小山直城がMGCで優勝も予定外だった39キロからのスパート それでも「自分にとってラッキーだった」 (2ページ目)

  • 折山淑美●取材・文 text by Oriyama Toshimi
  • photo by Kishimoto Tsutomu

【地道に積み上げてきた結果】

 埼玉県の松山高時代、小山の陸上選手としてのターニングポイントになったのは、3年の時に、初の全国大会として出場した2015年1月の全国都道府県対抗男子駅伝だった。1位の熊本県と同タイムの2位で憧れの設楽悠太からタスキを受けた。5kmの高校生区間の4区を14分13秒の区間1位で走り、埼玉県の初優勝に貢献した。

 その後は東京農業大に入り、2年では箱根予選会の20kmで個人31位に入り、チームトップで学連選抜として箱根駅伝に出場し、4区で区間10位相当の走りをした。2019年、Hondaに入社すると、1年目から2年連続で全国実業団駅伝の1区に起用され、ハーフマラソンでは1時間01分08秒の自己ベストを出すと、2年目には5000mで13分38秒81の自己新を出した。そして3年目の21年には1万mで27分55秒16の自己新と、一歩一歩土台を作っていた。

 その成長を見守ってきた小川監督はこう振り返る。

「マラソンに臨むのは1万mで27分台を出してからと本人にも言っていたのですが、私的にはもう1年くらい力をつけてからと考えていました。でもちょうど(チームに)設楽悠太がいてタイミング的にもよかったし、本人のやる気もあったので後押ししたという感じです」

 初マラソンは2022年3月の東京マラソンで、2時間08分59秒で22位。8月には北海道マラソンを走って2時間14分20秒で11位に入った。そして、今年は3月の東京マラソンを2時間08分12秒で走り15位に。そこでMGCの出場資格を取ると、「自分はまだマラソンの経験が少なかったので経験を積むということと、後半ハーフの落ち込みを少なくして走りきることを課題にした」と、7月のゴールドコーストマラソンに出場し、2時間07分40秒の自己新で優勝と着実にステップアップしてきた。

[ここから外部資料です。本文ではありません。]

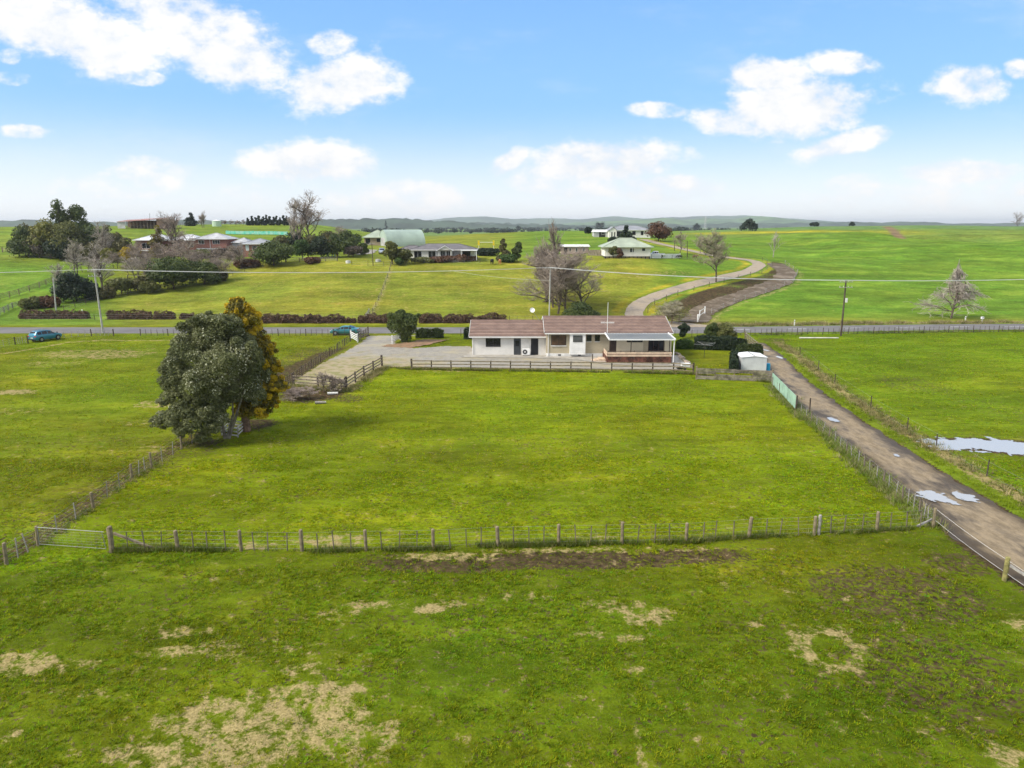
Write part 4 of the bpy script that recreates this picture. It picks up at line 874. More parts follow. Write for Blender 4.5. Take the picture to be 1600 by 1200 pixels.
# ---------------------------------------------------------------- cars
def paint(name, col, met=.3):
    if name in MATS: return MATS[name]
    m = mat(name, col, .3, .03, .5, spec=.5, metal=met); b = m.node_tree.nodes['Principled BSDF']; b.inputs['Coat Weight'].default_value = .7; b.inputs['Coat Roughness'].default_value = .06; return m
m_tyre = mat('tyre_rubber', (.02, .02, .02), .8, .1, 3); m_rim = mat('alloy', (.45, .45, .46), .35, .1, 3, metal=.8); m_red_l = mat('tail_light', (.5, .02, .02), .2, .1, 3); m_head = mat('headlight_lens', (.75, .78, .8), .12, .05, 3)
m_blackpl = mat('black_plastic', (.03, .03, .032), .6, .1, 3); m_plate = mat('number_plate', (.75, .75, .72), .5, .05, 3)
def car(loc, rz, label, pm, kind='suv', name='car', cat='car'):
    o = thing(name, label, cat, loc, rz)       # nose towards +x
    if kind == 'suv': L, Wd = 4.6, 1.84; st = [(-2.30, .42, .78, .80, .80, .74), (-2.27, .30, 1.00, 1.02, .88, .78), (-2.12, .27, 1.08, 1.30, .91, .74), (-1.90, .26, 1.08, 1.60, .92, .66), (-1.2, .26, 1.06, 1.70, .92, .68), (-.2, .26, 1.03, 1.70, .92, .68), (.35, .26, 1.00, 1.62, .92, .68), (.95, .26, 1.00, 1.10, .92, .80), (1.15, .26, .98, 1.03, .92, .84), (1.75, .27, .92, .96, .91, .8), (2.12, .3, .82, .86, .86, .7), (2.28, .38, .66, .68, .74, .6)]
    elif kind == 'sedan': L, Wd = 4.8, 1.82; st = [(-2.40, .42, .74, .76, .74, .70), (-2.36, .30, .94, .98, .86, .76), (-1.85, .25, .97, 1.04, .9, .80), (-1.3, .24, .96, 1.28, .91, .68), (-.75, .24, .94, 1.42, .91, .63), (0, .24, .92, 1.45, .91, .63), (.5, .24, .90, 1.36, .91, .66), (1.15, .24, .88, .97, .91, .80), (1.35, .25, .86, .91, .91, .84), (1.9, .26, .78, .83, .88, .78), (2.25, .3, .68, .72, .82, .66), (2.4, .38, .58, .6, .68, .56)]
    else: L, Wd = 5.2, 1.85; st = [(-2.6, .5, .98, 1.0, .9, .88), (-2.55, .42, 1.02, 1.05, .92, .9), (-.75, .38, 1.05, 1.08, .92, .9), (-.70, .36, 1.06, 1.66, .92, .68), (-.2, .34, 1.06, 1.74, .92, .68), (.5, .34, 1.05, 1.70, .92, .68), (1.1, .34, 1.03, 1.16, .92, .82), (1.3, .34, 1.02, 1.06, .92, .85), (1.9, .34, .98, 1.0, .91, .82), (2.4, .36, .88, .92, .86, .75), (2.58, .42, .7, .74, .76, .66)]
    V = []; F = []; k = 10
    for x, zb, zl, zt, wl, wt in st:
        prof = [(0, zb), (wl * .88, zb), (wl * .98, zb + .12), (wl, (zb + zl) / 2 + .05), (wl * .985, zl), (wt, zt - .05 if zt - zl > .15 else zt), (wt * .86, zt), (0, zt + .015)]
        V += [(x, -a, b) for a, b in prof] + [(x, a, b) for a, b in prof[::-1][1:-1]]
    k = 14
    for i in range(len(st) - 1):
        for j in range(k): j2 = (j + 1) % k; F.append((i * k + j, (i + 1) * k + j, (i + 1) * k + j2, i * k + j2))
    F.append(tuple(range(k))); F.append(tuple((len(st) - 1) * k + i for i in range(k))[::-1])
    mb = MB(); mb.v = V; mb.f = F; mb.build('body', pm, o, world=False, smooth=True).modifiers.new('edge', 'EDGE_SPLIT').split_angle = R(38)
    def side(i, sgn, t, out=.012):        # point on the glass line of station i: t=0 belt, 1 roof edge
        x, zb, zl, zt, wl, wt = st[i]; a, b = (wl * .985, zl), (wt, zt - .05 if zt - zl > .15 else zt); return (x, sgn * (a[0] + (b[0] - a[0]) * t + out), a[1] + (b[1] - a[1]) * t)
    gl = {'suv': [(3, 4), (4, 5), (5, 6), (6, 7)], 'sedan': [(3, 4), (4, 5), (5, 6), (6, 7)], 'ute': [(3, 4), (4, 5), (5, 6)]}[kind]
    for sgn in (-1, 1):
        for n_, (i, j) in enumerate(gl):
            lo0, lo1 = .12, .12; hi = .92; a, b, c, d = side(i, sgn, lo0), side(j, sgn, lo1), side(j, sgn, hi), side(i, sgn, hi)
            def lerp(p, q, t): return tuple(p[z] + (q[z] - p[z]) * t for z in range(3))
            a2, d2 = lerp(a, b, .06), lerp(d, c, .06); b2, c2 = lerp(b, a, .06), lerp(c, d, .06)
            q = MB(); q.poly([a2, b2, c2, d2] if sgn < 0 else [d2, c2, b2, a2]); q.build('side_window', m_glass, o, world=False)
    def cross(i, j, name, lo, hi, z=.02):
        xa, _, _, za, _, wa = st[i]; xb, _, _, zb_, _, wb = st[j]; p = lambda t: (xa + (xb - xa) * t, (wa + (wb - wa) * t) * .84, za + (zb_ - za) * t + z)
        a, b = p(lo), p(hi); q = MB(); q.poly([(a[0], -a[1], a[2]), (a[0], a[1], a[2]), (b[0], b[1], b[2]), (b[0], -b[1], b[2])][::-1]); q.build(name, m_glass, o, world=False)
    if kind == 'suv': cross(6, 7, 'windscreen', .08, .95); cross(2, 3, 'rear_window', .05, .92, .03)
    elif kind == 'sedan': cross(6, 7, 'windscreen', .08, .95); cross(2, 4, 'rear_window', .2, .95, .1)
    else: cross(5, 6, 'windscreen', .08, .95)
    if kind == 'ute': q = MB(); q.box(-2.5, -.85, -.78, .78, 1.085, 1.1); q.build('tray_cover', m_blackpl, o, world=False)
    if kind == 'suv':
        for s_ in (-1, 1): q = MB(); q.beam((-1.7, s_ * .6, 1.73), (.1, s_ * .6, 1.75), .04, .04); q.build('roof_rail', m_rim, o, world=False)
    wx = L * .295; wr = .35 if kind != 'sedan' else .33
    for x in (-wx - .02, wx + .03):
        for s_ in (-1, 1):
            ar = MB(); ar.tube((x, s_ * (Wd / 2 - .1), wr), (x, s_ * (Wd / 2 + .012), wr), wr * 1.2, None, 16); ar.build('wheel_well_shade', m_blackpl, o, world=False)  # dark disc standing in for the shaded hollow of the wheel well
            wh = MB(); wh.tube((x, s_ * (Wd / 2 - .16), wr), (x, s_ * (Wd / 2 + .03), wr), wr, None, 18); w_ = wh.build('wheel', m_tyre, o, world=False)
            ri = MB(); ri.tube((x, s_ * (Wd / 2 + .025), wr), (x, s_ * (Wd / 2 + .045), wr), wr * .62, None, 12); ri.build('rim', m_rim, w_, world=False)
    fx, rx = st[-1][0], st[0][0]
    for s_ in (-1, 1):
        q = MB(); q.box(fx - .22, fx - .03, min(s_ * .5, s_ * .78), max(s_ * .5, s_ * .78), st[-1][2] + .02, st[-1][2] + .14); q.build('headlight', m_head, o, world=False)
        q = MB(); zz = st[1][2] - .16; q.box(rx - .005, rx + .16, min(s_ * .55, s_ * .89), max(s_ * .55, s_ * .89), zz, zz + .16); q.build('tail_light', m_red_l, o, world=False)
        q = MB(); ix = [s2 for s2 in st if s2[0] > .6][0]; q.box(ix[0] - .1, ix[0] + .08, min(s_ * .9, s_ * 1.07), max(s_ * .9, s_ * 1.07), ix[2] + .02, ix[2] + .15); q.build('mirror', pm, o, world=False)
    q = MB(); q.box(rx - .015, rx + .04, -.26, .26, .6, .72); q.build('number_plate', m_plate, o, world=False)
    q = MB(); q.box(rx - .03, rx + .25, -.8, .8, .32, .5); q.box(fx - .2, fx + .01, -.62, .62, .34, .48); q.build('bumper', m_blackpl, o, world=False)
    return o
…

「ゴールドコーストマラソンの大会記録は悠太さんの2時間07分50秒だったので、それを破れたことはよかったです。順位としてはコースも意識せず、一緒に走ったケニア人選手などのこともよくわからなかったので、そこは運がよかったと思います」

 こう控え目な発言をするが、ここで優勝する経験をできたことで、MGCのパリ五輪への条件である2位以内というのが少し気楽に感じることができ、勝ちきる走りにつながった。

「パリ五輪に出たいと思ったのがマラソンを始まるキッカケで、五輪は自分にとって通過点だと思っています」

 ただ、パリ五輪を考えれば、戦う相手は今回より格段に力があり、厳しい面もある。日本陸連の瀬古利彦マラソン強化戦略プロジェクトリーダーは、「まだ伸びシロはあると思うし、これから日本記録を出す可能性を持っていると思う。ただ、今の記録では世界とは戦えない。五輪までにもっといい記録を出すことに挑戦してもらいたい」とエールを送った。

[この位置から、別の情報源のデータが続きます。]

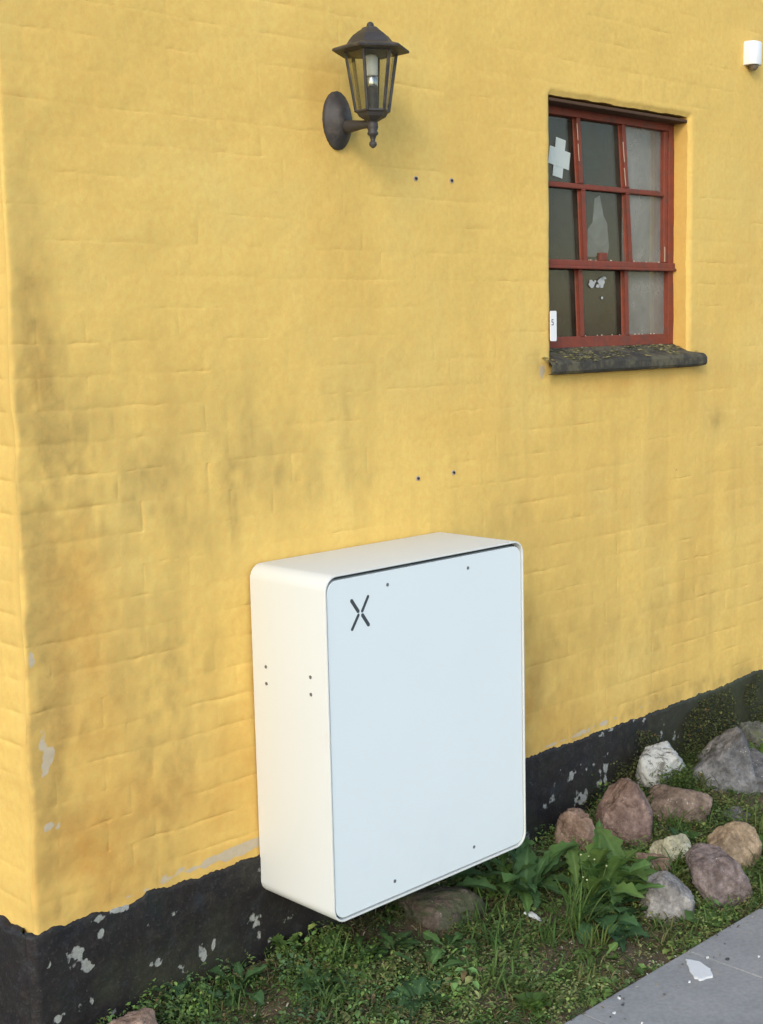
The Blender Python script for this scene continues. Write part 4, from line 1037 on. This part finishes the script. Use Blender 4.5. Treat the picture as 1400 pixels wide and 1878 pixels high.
# clumps of small leaves
cx, cy = bed_points(5200)
keepc = rng.random(len(cx)) > np.clip(bare(cx, cy) * 1.15, 0, .97)
cx, cy = cx[keepc], cy[keepc]
Ps, Ls, Ws, Az, El, Cs = [], [], [], [], [], []
pal = np.array([(0.066, 0.115, 0.034), (0.082, 0.132, 0.032), (0.118, 0.150, 0.042), (0.050, 0.092, 0.040), (0.150, 0.160, 0.060), (0.070, 0.105, 0.036)])
for x, y in zip(cx, cy):
    dark = x < .1
    kind = rng.integers(0, 4); big = rng.random() < .12; n = int(rng.integers(4, 11)) if big else int(rng.integers(12, 30)); hgt = rng.uniform(.006, .034) * (1.5 - .9 * float(bare(x, y))) * (1.35 if big else 1) * (1.25 if y > -.12 else 1)
    pv = float(fbm(x * 4.2, y * 4.2, 0, 3, 190)); c = pal[rng.choice([0, 3, 5, 1] if dark else [0, 1, 2, 4, 5, 1])] * rng.uniform(1.0, 1.9) * (1.3 + .8 * pv)
    if rng.random() < .09 + .25 * max(0, pv): c = np.array([(0.19, 0.17, 0.06), (0.17, 0.12, 0.06), (0.22, 0.21, 0.08)][rng.integers(3)]) * rng.uniform(.7, 1.2)
    r = np.abs(rng.normal(0, .018, n)); t = rng.uniform(0, 6.28, n)
    p = np.stack([x + r * np.cos(t), np.clip(y + r * np.sin(t), -.674, -.01), np.zeros(n)], 1)
    p[:, 2] = soil_z(p[:, 0], p[:, 1]) + rng.uniform(0, 1, n) * hgt
    Ls.append(rng.uniform(.004, .0115, n) * (1.2 if kind == 0 else 1) * (1.9 if big else 1)); Ws.append(Ls[-1] * (rng.uniform(.55, .9) if kind < 2 else rng.uniform(.25, .45)))
    Ps.append(p); Az.append(t + rng.normal(0, .6, n)); El.append(rng.uniform(-.2, .9, n)); Cs.append(c[None] * rng.uniform(.75, 1.3, (n, 1)))
cat_ = np.concatenate
leaves_mesh('ground_cover', cat_(Ps), cat_(Ls), cat_(Ws), cat_(Az), cat_(El), cat_(Cs), M_COVER, 'low mixed weeds and clover leaves covering the bed along the plinth', rng.uniform(0, .5, sum(map(len, Ls))))
# taller feathery sprigs
sx, sy = bed_points(2400)
kk = (fbm(sx * 6, sy * 6, 0, 3, 195) > -.12) & ((sx < .62) | (sx > .95) | (sy > -.3)) & (rng.random(len(sx)) > .8 * bare(sx, sy)) & (sy < -.03)
Ps, Ls, Ws, Az, El, Cs = [], [], [], [], [], []
for x, y in zip(sx[kk], sy[kk]):
    n = int(rng.integers(9, 18)); L = rng.uniform(.025, .070) * (1.2 if y > -.2 else .85); a = rng.uniform(0, 6.28); e = rng.uniform(.55, 1.45)
    t = np.linspace(.15, 1, n); h = L * t
    bend = e - .9 * t
    px_ = np.cumsum(np.cos(bend)) * L / n; pz_ = np.cumsum(np.sin(bend)) * L / n
    p = np.stack([x + px_ * math.cos(a), np.clip(y + px_ * math.sin(a), -.68, -.012), float(soil_z(x, y)) + pz_], 1)
    sd = np.where(np.arange(n) % 2 == 0, 1, -1) * rng.uniform(.7, 1.2)
    Ps.append(p); Az.append(a + sd); El.append(rng.uniform(-.2, .5, n)); l_ = rng.uniform(.007, .014) * np.sin(np.pi * (t * .8 + .15)) + .003
    Ls.append(l_); Ws.append(l_ * rng.uniform(.3, .65)); c = pal[rng.choice([0, 1, 1, 2, 5, 4])] * rng.uniform(1.0, 1.7); Cs.append(c[None] * rng.uniform(.85, 1.2, (n, 1)))
leaves_mesh('weed_sprigs', cat_(Ps), cat_(Ls), cat_(Ws), cat_(Az), cat_(El), cat_(Cs), M_COVER, 'feathery weed sprigs rising out of the low ground cover')
# thin grass blades
n = 30000
x, y = bed_points(n); k = (fbm(x * 9, y * 9, 0, 3, 170) > -.05) & (rng.random(n) > .5 * bare(x, y)); x, y = x[k], y[k]; n = len(x)
P = np.stack([x, y, soil_z(x, y) - .002], 1)
dry = rng.random(n) < .30
C = np.where(dry[:, None], np.array([[0.30, 0.25, 0.12]]), np.array([[0.090, 0.150, 0.042]])) * rng.uniform(.65, 1.3, (n, 1))
leaves_mesh('grass', P, rng.uniform(.012, .042, n), rng.uniform(.0010, .0024, n), rng.uniform(0, 6.28, n), rng.uniform(.3, 1.4, n), C, M_COVER, 'thin grass blades among the weeds beside the pavement', rng.uniform(0, .8, n))
# dry litter and pale crumbs
n = 16000
x, y = bed_points(n); k = rng.random(n) < .25 + .75 * bare(x, y); x, y = x[k], y[k]; n = len(x)
zl = soil_z(x, y) + .002 + .012 * rng.random(n) ** 3
m_ = 170; xe = rng.uniform(.0, 2.2, m_); ye = PAVE_Y - .002 - .09 * rng.random(m_) ** 2.6
x = np.concatenate([x, xe]); y = np.concatenate([y, ye]); zl = np.concatenate([zl, np.full(m_, PAVE_Z + .0016)]); n = len(x)
P = np.stack([x, y, zl], 1)
cc = np.array([(0.25, 0.195, 0.11), (0.16, 0.115, 0.07), (0.33, 0.27, 0.15), (0.09, 0.068, 0.048), (0.50, 0.47, 0.36)])
C = cc[rng.choice(5, n, p=[.28, .24, .23, .13, .12])] * rng.uniform(.7, 1.2, (n, 1))
leaves_mesh('dry_litter', P, rng.uniform(.003, .011, n) * (1 + 1.2 * (rng.random(n) < .12)), rng.uniform(.0016, .005, n), rng.uniform(0, 6.28, n), rng.normal(0, .25, n), C, M_LITTER, 'dry leaf litter and crumbs on the soil')
# weeds scrambling up the plinth at right
n = 13000
x = rng.uniform(1.35, 2.75, n); top = .03 + .09 * sstep(1.6, 2.3, x) + .07 * fbm(x * 7, 0 * x, 0, 3, 180)
z0_ = soil_z(x, -.04 + 0 * x); hh = rng.random(n) ** 1.3
z = z0_ + (top - z0_ - .02) * hh
y = -.012 - .075 * (1 - hh) * rng.random(n) ** .7 - .012 * rng.random(n)
k = fbm(x * 11, z * 11, 0, 3, 181) > -.02 + .22 * (x < 1.6); x, y, z = x[k], y[k], z[k]; n = len(x)
pal2 = np.array([(0.062, 0.075, 0.030), (0.095, 0.110, 0.036), (0.165, 0.165, 0.06), (0.048, 0.055, 0.026), (0.19, 0.12, 0.06)])
C = pal2[rng.choice(5, n, p=[.3, .28, .16, .2, .06])] * rng.uniform(.6, 1.3, (n, 1))
leaves_mesh('wall_weeds', np.stack([x, y, z], 1), rng.uniform(.004, .013, n), rng.uniform(.003, .008, n), rng.uniform(3.2, 6.2, n), rng.normal(.2, .6, n), C, M_COVER, 'tiny leaved scrambling weeds growing up the plinth behind the stones')
# moss cushions on two stones and between the stones
Pm, Cm = [], []
for (mx, my, mz, rx, rz, m_, c) in ((1.135, -.415, -.165, .055, .04, 900, (0.10, 0.135, 0.03)), (1.45, -.175, -.06, .05, .035, 700, (0.085, 0.13, 0.035)), (1.50, -.165, -.05, .04, .03, 400, (0.085, 0.13, 0.035)), (1.0, -.45, -.18, .09, .02, 700, (0.10, 0.12, 0.03)), (1.30, -.05, -.11, .08, .05, 800, (0.05, 0.085, 0.025)), (1.60, -.10, -.06, .10, .07, 1500, (0.05, 0.07, 0.022)), (1.80, -.33, -.17, .12, .03, 800, (0.07, 0.08, 0.025)), (1.95, -.2, -.1, .12, .05, 900, (0.07, 0.085, 0.025))):
    u = rng.normal(0, .5, m_); v = rng.normal(0, .5, m_); w = rng.random(m_)
    Pm.append(np.stack([mx + rx * u * .72, my - rx * u * .69 + (w - .5) * .03, mz + rz * v], 1)); Cm.append(np.array(c)[None] * rng.uniform(.6, 1.35, (m_, 1)))
Pm, Cm = cat_(Pm), cat_(Cm); n = len(Pm)
Pm[:, 1] = np.minimum(Pm[:, 1], -.012)
Pm[:, 2] = np.maximum(Pm[:, 2], soil_z(Pm[:, 0], Pm[:, 1]))
leaves_mesh('moss', Pm, rng.uniform(.004, .012, n), rng.uniform(.003, .008, n), rng.uniform(0, 6.28, n), rng.uniform(-.3, 1.1, n), Cm, M_COVER, 'bright moss and tiny leaves creeping over the stones')

# ================================================================== SMALL THINGS ON THE GROUND
def chip(name, label, cat, pts, z, h, mat, group=None):
    c = np.mean(np.array(pts), 0)
    bm = bmesh.new(); P = [(x - c[0], y - c[1]) for x, y in pts]
    add_rings(bm, [[(x, y, -.002) for x, y in P], [(x, y, h * .7) for x, y in P], [(x * .93, y * .93, h) for x, y in P]])
    return tag(link(name, bm_mesh(name, bm), mat, None, (c[0], c[1], z)), label, cat, group)
def jag(pts, a=.0035, m=4):
    out = []
    for i in range(len(pts)):
        p, q = np.array(pts[i]), np.array(pts[(i + 1) % len(pts)])
        for k in range(m): out.append(tuple(p + (q - p) * k / m + rng.normal(0, a * .5, 2) * (k > 0)))
    return out
chip('plaster_flake', 'flat white plaster flake lying on the grey pavement', 'plaster flake', jag([(.701, -.704), (.712, -.732), (.698, -.773), (.670, -.797), (.637, -.785), (.637, -.769), (.671, -.732)], .003), PAVE_Z + .0015, .003, M_PLASTER)
fk = stone('plaster_lump', 'whitish broken plaster sliver lying in the weeds near the tall grass', (.618, -.315, -.165), .060, .018, .03, M_PLASTER, 160, 8, 12, sub=4, cat='plaster lump', group=None, rot=-.45)
for (x, y, s, tx) in ((.768, -.774, .0050, 'larger dark pebble right of the white plaster flake'), (.426, -.724, .0032, 'dark pebble on the pavement edge near the bottom'), (.365, -.735, .0024, 'tiny dark pebble on the pavement beside a pale crumb'), (.835, -.725, .0022, 'dark pebble on the pavement beyond the flake'), (.995, -.80, .0028, 'dark pebble far right on the pavement')):
    stone('pebble', tx, (x, y, PAVE_Z + s * .5), s * 2.3, s * 1.5, s * 2, M_STONECHIP, int(x * 1000), 6, 8, sub=2, cat='pebble', group='dark pebbles on the pavement')
for (x, y, s, tx) in ((.385, -.732, .006, 'thin pale crumb on the pavement near the bottom'), (.445, -.700, .005, 'pale crumb at the pavement edge'), (.615, -.771, .004, 'pale crumb left of the white plaster flake'), (.745, -.735, .006, 'pale smear crumb behind the white plaster flake'), (.83, -.82, .005, 'pale crumb right of the dark pebble'), (.39, -.80, .004, 'small pale crumb at the bottom edge of the pavement')):
    s *= .55
    chip('plaster_crumb', tx, 'crumb', jag([(x - s, y - s * .5), (x + s * .8, y - s * .6), (x + s, y + s * .5), (x - s * .7, y + s * .6)], .002, 3), PAVE_Z + .0015, .002, M_PLASTER, 'pale plaster crumbs on the pavement')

 小山自身も「来年は元旦のニューイヤー駅伝のあと、東京か大阪のどちらかのレースを走ってパリ五輪につなげていきたい」と意欲を持つが、ノーマークで挑戦できていた時とは違い、これからは常に注目され続ける存在になる。その重圧をどうはねのけていくのかも重要な課題になる。

 小川監督は「彼は自分でいろいろ考えることが好きなので、私もいろいろな情報を彼にトスして、ゆっくり考える時間を与えたいなと思う」と信頼する。クレバーな彼がこれから、どのように時間を有効に使い、自分の心に余裕を持たせながら過ごしていくのか。それも初出場の五輪へ向けて大事な課題になってくる。